**OBJECTIVE**.
Up to and including the line that contains "build('roof_ribs', rs, M_roof, mat=ARR, kind='structure')", write out each line of the material from its first line, exactly.

**STORED ROWS**.
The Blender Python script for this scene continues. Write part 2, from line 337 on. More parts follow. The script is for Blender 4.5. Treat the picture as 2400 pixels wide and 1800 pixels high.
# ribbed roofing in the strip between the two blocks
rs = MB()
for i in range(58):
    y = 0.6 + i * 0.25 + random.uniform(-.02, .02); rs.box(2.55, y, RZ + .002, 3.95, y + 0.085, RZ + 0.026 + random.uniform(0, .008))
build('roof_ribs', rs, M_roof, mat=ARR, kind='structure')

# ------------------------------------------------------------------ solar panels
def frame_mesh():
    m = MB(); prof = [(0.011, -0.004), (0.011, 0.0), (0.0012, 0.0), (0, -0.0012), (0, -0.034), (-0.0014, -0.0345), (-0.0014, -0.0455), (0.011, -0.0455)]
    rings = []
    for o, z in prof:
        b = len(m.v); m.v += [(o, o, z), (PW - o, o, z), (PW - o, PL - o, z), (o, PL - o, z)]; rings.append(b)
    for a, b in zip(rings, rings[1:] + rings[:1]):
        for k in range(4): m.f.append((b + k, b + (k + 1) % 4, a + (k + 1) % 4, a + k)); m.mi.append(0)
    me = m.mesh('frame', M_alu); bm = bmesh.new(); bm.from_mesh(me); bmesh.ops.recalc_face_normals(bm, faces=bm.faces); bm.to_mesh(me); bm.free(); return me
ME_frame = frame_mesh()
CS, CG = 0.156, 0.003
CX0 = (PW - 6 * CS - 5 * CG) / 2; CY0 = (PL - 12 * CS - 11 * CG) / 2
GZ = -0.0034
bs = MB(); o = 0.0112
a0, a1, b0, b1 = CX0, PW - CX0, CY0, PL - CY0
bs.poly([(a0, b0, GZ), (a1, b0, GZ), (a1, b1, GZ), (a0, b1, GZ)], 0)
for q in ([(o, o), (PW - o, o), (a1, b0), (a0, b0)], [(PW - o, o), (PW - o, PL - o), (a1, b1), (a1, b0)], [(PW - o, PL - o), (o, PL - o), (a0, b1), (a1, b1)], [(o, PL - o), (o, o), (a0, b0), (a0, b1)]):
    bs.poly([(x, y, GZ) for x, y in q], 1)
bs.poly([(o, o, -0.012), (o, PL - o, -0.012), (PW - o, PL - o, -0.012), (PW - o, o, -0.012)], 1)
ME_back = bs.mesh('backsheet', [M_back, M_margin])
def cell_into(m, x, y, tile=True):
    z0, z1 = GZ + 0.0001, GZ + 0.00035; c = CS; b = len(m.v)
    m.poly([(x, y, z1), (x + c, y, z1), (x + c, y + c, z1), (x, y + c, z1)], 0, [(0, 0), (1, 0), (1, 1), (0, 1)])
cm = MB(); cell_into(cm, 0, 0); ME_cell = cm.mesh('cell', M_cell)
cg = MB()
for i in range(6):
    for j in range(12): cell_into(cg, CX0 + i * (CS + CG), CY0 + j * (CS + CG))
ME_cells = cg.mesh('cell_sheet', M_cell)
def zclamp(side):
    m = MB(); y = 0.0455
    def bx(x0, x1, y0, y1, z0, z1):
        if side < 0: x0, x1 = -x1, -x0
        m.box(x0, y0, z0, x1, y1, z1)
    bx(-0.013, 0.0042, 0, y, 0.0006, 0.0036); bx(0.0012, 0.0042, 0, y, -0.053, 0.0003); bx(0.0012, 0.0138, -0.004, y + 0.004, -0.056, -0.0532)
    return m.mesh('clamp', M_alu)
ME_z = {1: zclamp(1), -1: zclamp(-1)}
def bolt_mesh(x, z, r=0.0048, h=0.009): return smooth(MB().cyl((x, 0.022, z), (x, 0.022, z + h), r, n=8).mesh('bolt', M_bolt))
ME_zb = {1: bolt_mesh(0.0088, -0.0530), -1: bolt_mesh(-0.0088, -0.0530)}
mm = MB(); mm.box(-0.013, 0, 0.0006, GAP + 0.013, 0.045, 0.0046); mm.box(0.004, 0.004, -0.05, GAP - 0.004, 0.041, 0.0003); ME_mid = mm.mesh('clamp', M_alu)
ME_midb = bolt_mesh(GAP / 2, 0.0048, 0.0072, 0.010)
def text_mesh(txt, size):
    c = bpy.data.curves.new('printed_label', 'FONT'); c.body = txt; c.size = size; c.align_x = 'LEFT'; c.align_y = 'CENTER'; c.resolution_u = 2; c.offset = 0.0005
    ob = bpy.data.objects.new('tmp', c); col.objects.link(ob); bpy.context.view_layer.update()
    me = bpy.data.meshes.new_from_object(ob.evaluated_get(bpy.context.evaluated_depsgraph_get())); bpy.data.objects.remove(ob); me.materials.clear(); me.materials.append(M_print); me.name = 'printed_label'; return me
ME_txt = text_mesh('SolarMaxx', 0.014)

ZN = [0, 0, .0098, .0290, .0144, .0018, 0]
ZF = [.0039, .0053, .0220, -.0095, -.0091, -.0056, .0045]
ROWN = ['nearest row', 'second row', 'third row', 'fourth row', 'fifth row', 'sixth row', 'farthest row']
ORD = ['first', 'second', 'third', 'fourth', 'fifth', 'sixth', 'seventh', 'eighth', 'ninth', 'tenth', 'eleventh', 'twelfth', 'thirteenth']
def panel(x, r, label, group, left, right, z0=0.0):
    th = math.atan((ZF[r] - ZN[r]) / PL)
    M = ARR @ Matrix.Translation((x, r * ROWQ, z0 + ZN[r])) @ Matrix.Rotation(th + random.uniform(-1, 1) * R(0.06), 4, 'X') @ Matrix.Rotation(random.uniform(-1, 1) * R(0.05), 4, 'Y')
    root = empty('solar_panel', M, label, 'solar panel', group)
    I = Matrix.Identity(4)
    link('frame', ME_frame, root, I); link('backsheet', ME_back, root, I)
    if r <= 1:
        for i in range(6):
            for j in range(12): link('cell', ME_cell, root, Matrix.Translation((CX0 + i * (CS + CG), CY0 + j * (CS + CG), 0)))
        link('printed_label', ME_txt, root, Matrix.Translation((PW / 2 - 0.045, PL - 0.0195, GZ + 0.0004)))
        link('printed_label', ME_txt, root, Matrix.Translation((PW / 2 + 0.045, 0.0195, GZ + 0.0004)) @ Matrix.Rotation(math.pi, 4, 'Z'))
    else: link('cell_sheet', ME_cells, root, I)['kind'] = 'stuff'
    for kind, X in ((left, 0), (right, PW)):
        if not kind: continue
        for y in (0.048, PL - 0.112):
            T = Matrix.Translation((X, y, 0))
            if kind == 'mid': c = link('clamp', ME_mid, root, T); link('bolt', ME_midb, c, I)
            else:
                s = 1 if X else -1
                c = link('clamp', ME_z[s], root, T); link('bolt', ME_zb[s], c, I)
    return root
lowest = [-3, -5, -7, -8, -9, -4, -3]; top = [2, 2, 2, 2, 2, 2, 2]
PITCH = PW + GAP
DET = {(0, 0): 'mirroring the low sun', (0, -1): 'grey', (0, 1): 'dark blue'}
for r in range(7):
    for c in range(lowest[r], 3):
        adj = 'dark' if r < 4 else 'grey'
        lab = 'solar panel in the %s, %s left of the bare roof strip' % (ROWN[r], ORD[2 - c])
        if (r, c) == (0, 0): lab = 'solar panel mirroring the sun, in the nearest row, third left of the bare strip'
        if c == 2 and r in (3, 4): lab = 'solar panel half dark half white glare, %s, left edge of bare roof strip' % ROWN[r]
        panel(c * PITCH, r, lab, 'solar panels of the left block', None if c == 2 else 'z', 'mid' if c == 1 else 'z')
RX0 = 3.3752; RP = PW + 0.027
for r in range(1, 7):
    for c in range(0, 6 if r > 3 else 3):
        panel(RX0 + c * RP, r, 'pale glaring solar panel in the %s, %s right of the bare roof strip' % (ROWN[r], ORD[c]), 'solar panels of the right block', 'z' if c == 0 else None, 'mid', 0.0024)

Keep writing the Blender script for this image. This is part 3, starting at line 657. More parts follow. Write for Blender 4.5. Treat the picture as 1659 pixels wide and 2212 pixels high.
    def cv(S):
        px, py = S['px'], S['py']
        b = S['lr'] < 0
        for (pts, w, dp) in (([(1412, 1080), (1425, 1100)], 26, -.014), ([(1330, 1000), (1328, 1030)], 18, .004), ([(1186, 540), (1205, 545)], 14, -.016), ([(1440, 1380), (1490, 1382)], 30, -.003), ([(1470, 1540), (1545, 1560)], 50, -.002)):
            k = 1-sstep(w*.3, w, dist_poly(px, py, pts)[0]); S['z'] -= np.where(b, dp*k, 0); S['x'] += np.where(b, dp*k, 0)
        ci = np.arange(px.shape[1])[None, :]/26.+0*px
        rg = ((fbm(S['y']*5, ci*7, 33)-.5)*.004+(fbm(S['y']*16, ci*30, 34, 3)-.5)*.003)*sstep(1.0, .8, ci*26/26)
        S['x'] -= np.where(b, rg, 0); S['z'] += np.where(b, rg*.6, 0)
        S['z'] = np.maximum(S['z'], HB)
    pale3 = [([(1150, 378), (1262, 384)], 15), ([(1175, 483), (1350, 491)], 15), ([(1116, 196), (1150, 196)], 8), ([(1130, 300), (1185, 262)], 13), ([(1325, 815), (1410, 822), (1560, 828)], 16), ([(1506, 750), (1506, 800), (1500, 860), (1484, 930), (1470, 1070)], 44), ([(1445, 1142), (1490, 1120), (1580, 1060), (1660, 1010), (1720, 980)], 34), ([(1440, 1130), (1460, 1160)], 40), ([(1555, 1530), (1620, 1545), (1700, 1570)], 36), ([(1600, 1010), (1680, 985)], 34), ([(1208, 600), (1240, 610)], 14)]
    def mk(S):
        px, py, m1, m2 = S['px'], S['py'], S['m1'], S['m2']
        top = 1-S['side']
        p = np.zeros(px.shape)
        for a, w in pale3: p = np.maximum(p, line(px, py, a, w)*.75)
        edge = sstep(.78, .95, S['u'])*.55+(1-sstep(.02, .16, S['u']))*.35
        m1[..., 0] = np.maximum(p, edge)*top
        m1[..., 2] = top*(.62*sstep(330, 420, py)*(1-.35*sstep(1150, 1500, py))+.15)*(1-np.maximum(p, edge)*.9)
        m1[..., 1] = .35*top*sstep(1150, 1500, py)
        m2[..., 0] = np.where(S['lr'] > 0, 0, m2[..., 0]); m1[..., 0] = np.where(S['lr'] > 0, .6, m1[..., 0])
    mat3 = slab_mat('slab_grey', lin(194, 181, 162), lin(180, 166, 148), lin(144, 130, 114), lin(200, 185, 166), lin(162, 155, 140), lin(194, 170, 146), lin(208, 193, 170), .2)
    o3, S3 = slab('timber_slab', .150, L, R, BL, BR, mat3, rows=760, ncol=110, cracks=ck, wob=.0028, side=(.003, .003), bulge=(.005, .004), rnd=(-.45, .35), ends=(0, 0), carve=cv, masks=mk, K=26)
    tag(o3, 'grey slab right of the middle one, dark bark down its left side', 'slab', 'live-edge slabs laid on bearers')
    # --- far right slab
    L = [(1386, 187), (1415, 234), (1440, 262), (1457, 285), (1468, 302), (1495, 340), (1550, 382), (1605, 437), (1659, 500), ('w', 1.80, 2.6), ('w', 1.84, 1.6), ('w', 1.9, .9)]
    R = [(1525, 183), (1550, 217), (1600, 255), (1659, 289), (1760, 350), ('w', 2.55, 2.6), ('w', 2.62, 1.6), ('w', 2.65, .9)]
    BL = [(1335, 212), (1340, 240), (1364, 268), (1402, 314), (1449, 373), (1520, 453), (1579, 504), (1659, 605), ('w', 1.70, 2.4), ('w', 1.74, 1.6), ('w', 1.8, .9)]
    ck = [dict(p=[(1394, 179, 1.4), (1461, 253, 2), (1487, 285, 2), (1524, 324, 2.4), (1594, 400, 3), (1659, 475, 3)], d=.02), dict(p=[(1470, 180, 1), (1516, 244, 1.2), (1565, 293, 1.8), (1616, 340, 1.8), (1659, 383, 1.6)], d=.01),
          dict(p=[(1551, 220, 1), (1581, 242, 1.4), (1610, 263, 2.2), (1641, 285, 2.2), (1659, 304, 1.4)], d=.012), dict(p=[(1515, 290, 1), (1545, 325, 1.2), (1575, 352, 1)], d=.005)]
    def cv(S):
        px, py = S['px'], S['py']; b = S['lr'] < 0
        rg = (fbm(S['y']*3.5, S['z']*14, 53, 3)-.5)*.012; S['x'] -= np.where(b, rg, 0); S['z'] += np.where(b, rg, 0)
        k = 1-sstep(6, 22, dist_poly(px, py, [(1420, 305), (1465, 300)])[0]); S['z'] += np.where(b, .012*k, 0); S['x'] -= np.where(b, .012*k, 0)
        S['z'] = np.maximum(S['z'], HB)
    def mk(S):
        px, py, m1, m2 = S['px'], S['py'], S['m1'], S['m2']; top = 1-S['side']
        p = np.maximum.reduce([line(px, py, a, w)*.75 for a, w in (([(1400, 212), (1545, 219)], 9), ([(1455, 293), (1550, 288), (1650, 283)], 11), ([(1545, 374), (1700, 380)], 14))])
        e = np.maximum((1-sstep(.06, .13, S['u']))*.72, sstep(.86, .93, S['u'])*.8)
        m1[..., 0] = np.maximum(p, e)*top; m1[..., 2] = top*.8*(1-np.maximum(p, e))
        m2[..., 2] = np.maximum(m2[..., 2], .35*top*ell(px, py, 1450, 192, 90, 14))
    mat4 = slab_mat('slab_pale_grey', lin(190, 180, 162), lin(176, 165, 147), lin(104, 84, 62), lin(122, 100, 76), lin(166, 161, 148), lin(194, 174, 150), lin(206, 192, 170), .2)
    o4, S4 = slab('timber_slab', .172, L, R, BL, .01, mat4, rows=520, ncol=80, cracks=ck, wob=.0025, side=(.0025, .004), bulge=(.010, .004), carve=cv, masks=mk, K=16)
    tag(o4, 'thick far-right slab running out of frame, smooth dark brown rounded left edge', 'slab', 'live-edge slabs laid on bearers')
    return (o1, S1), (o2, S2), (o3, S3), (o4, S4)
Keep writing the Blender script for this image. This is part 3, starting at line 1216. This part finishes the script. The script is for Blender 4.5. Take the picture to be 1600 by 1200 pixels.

**FINISHED ANSWER**.
The Blender Python script for this scene continues. Write part 2, from line 337 on. More parts follow. The script is for Blender 4.5. Treat the picture as 2400 pixels wide and 1800 pixels high.
# ribbed roofing in the strip between the two blocks
rs = MB()
for i in range(58):
    y = 0.6 + i * 0.25 + random.uniform(-.02, .02); rs.box(2.55, y, RZ + .002, 3.95, y + 0.085, RZ + 0.026 + random.uniform(0, .008))
build('roof_ribs', rs, M_roof, mat=ARR, kind='structure')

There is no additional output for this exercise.